-- Exercise requirements --
Check each line of the listing for the word "True" and report how many lines contain it, giving nothing but the number.

-- Given material --
╔══

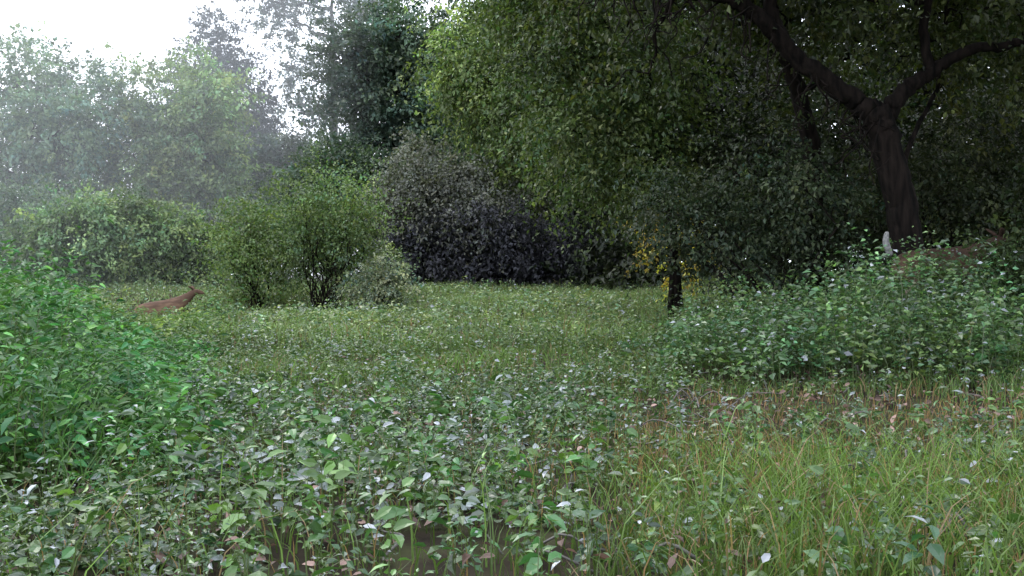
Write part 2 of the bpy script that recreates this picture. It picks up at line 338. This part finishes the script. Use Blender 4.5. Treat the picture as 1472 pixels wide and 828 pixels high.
tree('box_elder_tree',(3.0,17.5),np.vstack([lobes_in((1.6,16.5,4.4),(1.8,1.6,2.0),12,(.2,.34)),lobes_in((1.8,17,2.8),(1.2,1.0,.9),6,(.25,.4)),lobes_in((.9,18,6.3),(2.0,1.8,1.6),8)]),
     trunk=[(2.75,17.3,2.0),(2.3,17,3.6),(1.6,16.8,5.2),(1.0,17.2,7)],r=.10,ntw=1750,lpt=26,L=.09,col=(.085,.12,.038),tl=.8,droop=.7,fill=.4)
tree('sapling',(2.62,16.2),[(2.6,16.2,3.2,.5,.5,.6),(2.9,16.2,2.5,.4,.4,.4),(2.2,16.1,2.7,.4,.4,.4)],trunk=[(2.6,16.2,1.2),(2.58,16.2,2.0),(2.6,16.2,3)],r=.05,ntw=120,lpt=22,L=.09,col=(.08,.11,.03),tl=.4)
tree('yellowing_sapling',(3.1,19.3),[(3.05,19.2,1.7,.5,.5,.6),(3.5,19.2,1.2,.5,.5,.4)],stems=3,r=.03,ntw=60,lpt=20,L=.09,col=(.30,.22,.04),tl=.5)

wbk=[]
for xx,yy,zz,a,bb,cc in [(5,24,3,2.5,2,3.4),(8,22,3,2.8,2,3.4),(11.5,21,3.2,2.8,2,3.5),(6,25,8,3,2.4,3),(10,23,8,3.2,2.5,3),(14.5,20,4,3,2,4.5),(3.5,27,3.2,2.4,2,3.4),(14,22,9,3,2,3),(8,24,10,4,2,2.5),(12,23,6,3,2,3),(6,24,6,3,2,2.5)]:
    wbk.append(lobes_in((xx,yy,zz),(a,bb,cc),9,(.3,.48)))
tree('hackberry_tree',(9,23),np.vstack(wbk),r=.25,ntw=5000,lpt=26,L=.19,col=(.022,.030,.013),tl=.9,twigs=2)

e=empty('black_willow_tree'); bw=B(); bl=B()
def br(P,R,sides=16,j=.012):
    Q,RR=smooth_path(P,R,7,j); tube(bw,Q,RR,sides,rough=.035); return Q
main=br([(5.05,12,.2),(4.90,12,.75),(4.80,12,1.3),(4.70,12,1.9),(4.53,12,2.5),(4.44,12,2.85),(4.36,12,3.0)],[.28,.21,.185,.175,.175,.16,.05],18)
l1=br([(4.53,12,2.5),(4.40,12,2.8),(4.18,12,3.0),(3.85,11.95,3.23),(3.45,11.9,3.5),(3.09,11.8,3.83),(2.75,11.7,4.08),(2.45,11.6,4.16),(1.95,11.5,4.18),(1.5,11.4,4.24),(.6,11.2,4.7)],[.13,.14,.13,.12,.11,.10,.09,.075,.06,.05,.03])
l2=br([(4.47,12,2.6),(4.62,12,2.95),(4.85,12,3.2),(5.08,12,3.36),(5.5,11.9,3.6),(6.0,11.8,3.66),(6.8,11.6,3.9)],[.11,.10,.085,.07,.06,.05,.03])
l3=br([(3.25,11.85,3.7),(3.1,11.85,4.1),(3.05,11.9,4.7),(2.9,12,6.0)],[.09,.08,.07,.04])
l4=br([(5.1,12,3.35),(5.05,12.1,3.9),(5.2,12.2,4.8),(5.3,12.3,6.5)],[.06,.055,.05,.03])
l5=br([(4.7,12,1.9),(5.0,12.3,2.6),(5.45,12.6,3.4),(5.6,12.7,4.6)],[.03,.03,.025,.02])
can=np.vstack([lobes_in((3,12.5,6.6),(3.2,3,1.7),12),lobes_in((6.5,12,6.2),(3.2,3,1.7),12),lobes_in((5,9,6.6),(4,2.5,1.2),8),lobes_in((8,14,5),(2,2,2),8),
   [(1.2,12.2,4.7,.9,.8,.55),(.9,12.4,5.3,1,.9,.7),(2.1,12.3,4.4,.5,.4,.45),(6.6,12.2,4.2,.9,.6,.5),(5.6,12.6,4.3,.6,.6,.4),(7.2,12,3.4,.8,.8,.8),(1.7,12,3.5,.35,.4,.4),(4.2,12.6,4.4,.9,.6,.5),(3.0,12.8,4.9,.9,.7,.5),(5.3,12.9,4.0,.8,.6,.6),(3.6,13.1,4.2,.7,.5,.5)]])
crown(bl,can,3600,26,.65,.09,(.055,.072,.02),droop=.7,fill=.35)
allq=np.vstack([l1,l2,l3,l4,l5])
for l in can:
    q=allq[np.argmin(np.linalg.norm(allq-l[:3],axis=1))]; Q=limb(bw,q,l[:3],.035,.012,.1,.05,5)
    for k in range(3):
        s=Q[rng.integers(4,len(Q))]; limb(bw,s,s+rdir(1)[0]*np.array([.9,.9,.5])-np.array([0,0,.25]),.012,.004,.15,0,4)
for k in range(44):
    s=l1[rng.integers(10,len(l1))]; limb(bw,s,s+np.array([U(-.5,.3),U(-.5,.1),U(-1.0,-.35)]),.014,.004,.2,0,4)
bw.obj('trunk_and_limbs',M_bark,e,True); bl.obj('foliage',M_leaf,e)

tree('black_cherry_tree',(4.5,14.2),np.vstack([lobes_in((3.2,14.5,6.6),(2.5,2,1.6),8),lobes_in((4.1,14.6,3.9),(1,.7,.5),3)]),trunk=[(4.35,14,1.5),(4.12,13.6,2.7),(3.72,13.2,3.7),(3.36,13.2,4.3),(3.0,13.4,4.9),(2.6,14,6.3)],r=.16,ntw=700,lpt=24,L=.09,col=(.05,.065,.02),tl=.55)
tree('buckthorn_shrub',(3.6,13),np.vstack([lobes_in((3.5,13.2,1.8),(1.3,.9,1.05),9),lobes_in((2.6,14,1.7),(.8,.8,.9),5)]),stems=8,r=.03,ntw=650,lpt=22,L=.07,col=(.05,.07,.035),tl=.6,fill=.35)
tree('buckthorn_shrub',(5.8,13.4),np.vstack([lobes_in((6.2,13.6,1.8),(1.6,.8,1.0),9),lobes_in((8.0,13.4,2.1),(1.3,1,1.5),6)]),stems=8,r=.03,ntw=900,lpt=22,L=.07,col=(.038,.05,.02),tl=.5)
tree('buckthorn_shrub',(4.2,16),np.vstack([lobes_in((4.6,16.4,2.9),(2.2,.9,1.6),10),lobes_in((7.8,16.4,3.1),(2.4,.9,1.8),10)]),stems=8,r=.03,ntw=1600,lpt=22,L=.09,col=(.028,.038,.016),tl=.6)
tree('raspberry_shrub',(5.7,10.3),np.vstack([lobes_in((6.0,10.35,1.25),(.7,.3,.5),6,(.3,.5)),lobes_in((4.9,10.2,.9),(.5,.3,.2),3,(.3,.5))]),stems=12,r=.012,ntw=220,lpt=24,L=.07,col=(.04,.06,.02),tl=.4,fill=.2)
tree('maple_tree',(10,7),np.vstack([lobes_in((9.5,7,4.5),(3.2,4,3.6),14)]),r=.25,ntw=1400,lpt=24,L=.13,col=(.04,.06,.025),tl=.7)  # unseen tree outside the frame, added to block sky light

# ------------------------------------------------------------ deer
def fur_mat(name,k):
    m,nt=new_mat(name); N=nt.nodes;L=nt.links
    out=N.new('ShaderNodeOutputMaterial');p=N.new('ShaderNodeBsdfPrincipled'); tc=N.new('ShaderNodeTexCoord')
    sp=N.new('ShaderNodeSeparateXYZ'); n=N.new('ShaderNodeTexNoise'); n.inputs['Scale'].default_value=14; n.inputs['Detail'].default_value=8
    mp=N.new('ShaderNodeMapping'); mp.inputs['Scale'].default_value=(.5,1,1.4)
    r=N.new('ShaderNodeValToRGB'); e=r.color_ramp.elements
    e[0].position=.60; e[0].color=(.32*k,.26*k,.20*k,1); e[1].position=.74; e[1].color=(.20*k,.125*k,.08*k,1); q=e.new(1.0); q.color=(.10*k,.06*k,.042*k,1)
    ad=N.new('ShaderNodeMath'); ad.operation='MULTIPLY_ADD'; ad.inputs[1].default_value=.7
    sb=N.new('ShaderNodeMath'); sb.operation='SUBTRACT'; sb.inputs[1].default_value=.34
    L.new(tc.outputs['Object'],sp.inputs[0]); L.new(tc.outputs['Object'],mp.inputs[0]); L.new(mp.outputs[0],n.inputs['Vector'])
    L.new(n.outputs[0],ad.inputs[0]); L.new(sp.outputs['Z'],ad.inputs[2]); L.new(ad.outputs[0],sb.inputs[0]); L.new(sb.outputs[0],r.inputs[0])
    L.new(r.outputs[0],p.inputs['Base Color']); p.inputs['Roughness'].default_value=.9; p.inputs['Specular IOR Level'].default_value=.2
    b=N.new('ShaderNodeBump'); b.inputs['Strength'].default_value=.8; b.inputs['Distance'].default_value=.015; L.new(n.outputs[0],b.inputs['Height']); L.new(b.outputs[0],p.inputs['Normal'])
    L.new(p.outputs[0],out.inputs[0]); return m
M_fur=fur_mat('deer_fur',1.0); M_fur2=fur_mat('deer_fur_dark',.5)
M_white=noise_mat('white_tail_fur',[(.3,(.12,.12,.12)),(.7,(.3,.29,.28))],30,.9,.6)
M_dark=noise_mat('nose_black',[(.3,(.01,.01,.01)),(.7,(.03,.025,.02))],30,.3,.1)
def skin(name,verts,edges,rad,mat,parent,sub=2,root=0):
    me=bpy.data.meshes.new(name); me.from_pydata(verts,edges,[]); o=bpy.data.objects.new(name,me); S.collection.objects.link(o)
    md=o.modifiers.new('Skin','SKIN'); md.use_smooth_shade=True
    sv=me.skin_vertices[0].data
    for k,r in enumerate(rad):
        sv[k].radius=(r,r) if np.isscalar(r) else r; sv[k].use_root=(k==root)
    s=o.modifiers.new('Sub','SUBSURF'); s.levels=sub; s.render_levels=sub
    me.materials.append(mat); o.parent=parent; return o
def deer(name,loc,head,pitch,neck,tail_up,gait,fur):
    e=empty(name); V=[];Ed=[];R=[]
    def ch(pts,start=None):
        prev=start
        for p,r in pts:
            V.append(p);R.append(r)
            if prev is not None: Ed.append((prev,len(V)-1))
            prev=len(V)-1
        return prev
    ch([((-.42,0,.86),(.15,.18)),((-.18,0,.85),(.15,.175)),((.10,0,.83),(.15,.20)),((.34,0,.86),(.14,.19)),
        ((.47,0,.94),(.11,.15)),(neck[0],(.085,.115)),(neck[1],(.065,.085)),(neck[2],(.062,.075)),(neck[3],(.042,.048)),(neck[4],(.028,.03))])
    ch([((-.57,0,.86),(.10,.12))],0)
    for s,g in ((1,gait[0]),(-1,gait[1])):
        ch([((-.43+g*.1,s*.10,.70),(.075,.11)),((-.34+g*.3,s*.11,.58),(.055,.07)),((-.58+g*.55,s*.10,.40),.033),((-.52+g*.75,s*.10,.13),.02),((-.49+g*.8,s*.10,.05),.024),((-.46+g*.8,s*.10,.012),.02)],0)
    for s,g in ((1,gait[2]),(-1,gait[3])):
        ch([((.34,s*.09,.70),(.055,.08)),((.29+g*.2,s*.09,.55),.045),((.34+g*.6,s*.09,.33),.028),((.33+g*.8,s*.09,.11),.018),((.35+g*.85,s*.09,.05),.022),((.38+g*.85,s*.09,.012),.02)],3)
    skin('body',V,Ed,R,fur,e)
    hb=np.array(neck[2])
    for s in (1,-1):
        skin('ear',[tuple(hb+(-.03,s*.03,.04)),tuple(hb+(-.05,s*.075,.08)),tuple(hb+(-.08,s*.11,.11)),tuple(hb+(-.10,s*.125,.13))],[(0,1),(1,2),(2,3)],[(.02,.02),(.035,.02),(.03,.014),(.006,.006)],fur,e)
        skin('eye',[tuple(hb+(.05,s*.055,.02)),tuple(hb+(.062,s*.057,.02))],[(0,1)],[.014,.014],M_dark,e)
    nz=np.array(neck[4]); skin('nose',[tuple(nz),tuple(nz+(.018,0,0))],[(0,1)],[.02,.014],M_dark,e)
    if tail_up: skin('tail',[(-.62,0,.92),(-.67,.01,1.02),(-.68,.02,1.11),(-.66,.02,1.20)],[(0,1),(1,2),(2,3)],[(.03,.03),(.06,.04),(.07,.03),(.03,.02)],M_white,e)
    else: skin('tail',[(-.64,0,.92),(-.73,0,.86),(-.76,0,.74)],[(0,1),(1,2)],[.025,.035,.015],fur,e)
    e.location=loc; e.rotation_euler=(0,pitch,head); return e
nk1=[(.59,0,1.01),(.69,0,1.08),(.77,0,1.13),(.87,0,1.11),(.95,0,1.06)]
nk2=[(.60,0,1.00),(.72,0,1.07),(.81,0,1.12),(.92,0,1.09),(1.01,0,1.04)]
deer('whitetail_deer',(-7.42,21,-.66),0.05,math.radians(-6),nk1,False,(.25,-.15,.2,-.15),M_fur)
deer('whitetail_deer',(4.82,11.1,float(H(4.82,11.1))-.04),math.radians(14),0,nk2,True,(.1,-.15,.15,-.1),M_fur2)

# ------------------------------------------------------------ added scatter volume imitating the milky glare over the far left
me=bpy.data.meshes.new('haze_volume'); zs=(-1.5,34)
ft=[(-70,18),(-10,18),(-7,26),(-5,40),(-6,110),(-70,110)]
vv=[(a,b,z) for z in zs for a,b in ft]; k=len(ft)
me.from_pydata(vv,[],[tuple(range(k-1,-1,-1)),tuple(range(k,2*k))]+[(i,(i+1)%k,k+(i+1)%k,k+i) for i in range(k)])
mo=bpy.data.objects.new('haze_volume',me); S.collection.objects.link(mo)
m,nt=new_mat('haze_scatter'); out=nt.nodes.new('ShaderNodeOutputMaterial'); vs=nt.nodes.new('ShaderNodeVolumeScatter'); vs.inputs['Density'].default_value=.0075; vs.inputs['Color'].default_value=(.93,.97,1,1); vs.inputs['Anisotropy'].default_value=.3
nt.links.new(vs.outputs[0],out.inputs['Volume']); me.materials.append(m)

# ------------------------------------------------------------ light
w=bpy.data.worlds.new('World'); S.world=w; w.use_nodes=True; nt=w.node_tree; N=nt.nodes; L=nt.links
bg=N['Background']; sky=N.new('ShaderNodeTexSky'); sky.sky_type='NISHITA'; sky.sun_disc=False
EL=math.radians(50); AZ=math.radians(-40)
sky.sun_elevation=EL; sky.sun_rotation=AZ; sky.dust_density=4; sky.air_density=1.5
mx=N.new('ShaderNodeMix'); mx.data_type='RGBA'; mx.inputs[0].default_value=.85; mx.inputs[7].default_value=(18.5,19.8,22.5,1)
L.new(sky.outputs[0],mx.inputs[6]); L.new(mx.outputs[2],bg.inputs[0]); bg.inputs[1].default_value=.15
sd=bpy.data.lights.new('sun','SUN'); sd.energy=1.5; sd.angle=math.radians(20); sd.color=(1,.97,.92)
so=bpy.data.objects.new('sun',sd); S.collection.objects.link(so)
from mathutils import Vector
d=Vector((math.sin(AZ)*math.cos(EL),math.cos(AZ)*math.cos(EL),math.sin(EL)))
so.rotation_euler=d.to_track_quat('Z','Y').to_euler()
S.view_settings.view_transform='Standard'; S.view_settings.look='None'; S.view_settings.exposure=0
c=bpy.data.cameras.new('camera'); c.lens=34.6; c.sensor_width=36; c.clip_end=2000; c.clip_start=.05
co=bpy.data.objects.new('camera',c); S.collection.objects.link(co); co.location=(0,0,.9)
co.rotation_euler=(math.radians(90-.77),0,0); S.camera=co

╚══

-- Answer to this exercise --
4